Os moradores teriam um cartão identificativo, através do qual poderiam aceder aos contentores instalados nas ilhas ecológicas, e pagariam consoante a quantidade de lixo depositada. Neste caso, evita-se o custo com contentores individuais e com a recolha porta a porta. Para avançar, falta ter todo o concelho coberto com o sistema de ilhas ecológicas. Mas também aqui falta dinheiro para concretizar a ideia.

Apesar dos custos inerentes à aplicação de um sistema deste género, a Entidade Reguladora dos Serviços de Águas e Resíduos (ERSAR) reafirma a necessidade de apostar nesta solução, já utilizada em vários países da Europa. “Queremos evoluir claramente para um modelo no qual a produção de resíduos seja medida por consumidor e incentive uma prática ambiental mais correcta. No entanto, há que resolver problemas tecnológicos e de custos associados”, explicou à Lusa o presidente daquela entidade, Jaime Melo Baptista.

O objectivo é ter, ainda este ano, “uma posição e uma recomendação no sentido de os operadores evoluírem da actual situação em que estimam produção de resíduos para uma desejável futura situação em que medem a produção de resíduos”, disse o presidente da ERSAR à Lusa. Acrescentou que "é preciso encontrar soluções que sejam fiáveis, que dêem confiança à sociedade, aos operadores, a todos”, que evitem a fraude. 

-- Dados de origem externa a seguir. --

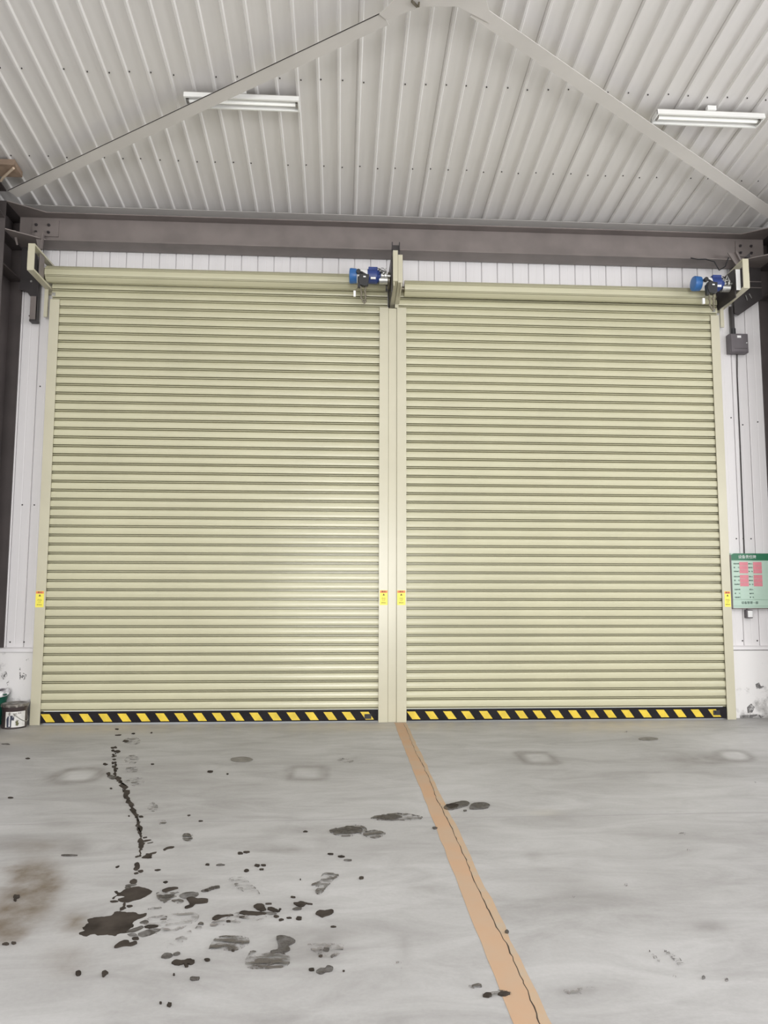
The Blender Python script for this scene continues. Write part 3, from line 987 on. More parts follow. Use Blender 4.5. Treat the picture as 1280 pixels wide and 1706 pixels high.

Nesta quarta-feira foi discutida na Assembleia da República uma proposta em que o PSD e o CDS/PP recomendam ao Governo a aplicação do sistema PAYT, como sugere um estudo da Comissão Europeia sobre Prevenção e Reciclagem de Resíduos. Com este modelo, "é possível reduzir a quantidade de resíduos enviada para aterro e os habitantes podem reduzir a sua factura de resíduos", salienta o deputado Bruno Coimbra, do PSD. A proposta, que será votada na sexta-feira, mereceu já o aplauso da associação ambientalista Quercus, que considera “injusto” o sistema actual, pois “trata igualmente todos os cidadãos independentemente de separarem ou não os materiais para reciclar".

O Partido Ecologista Os Verdes também apresentou uma recomendação no sentido de serem promovidas formas e meios de redução ou prevenção de resíduos.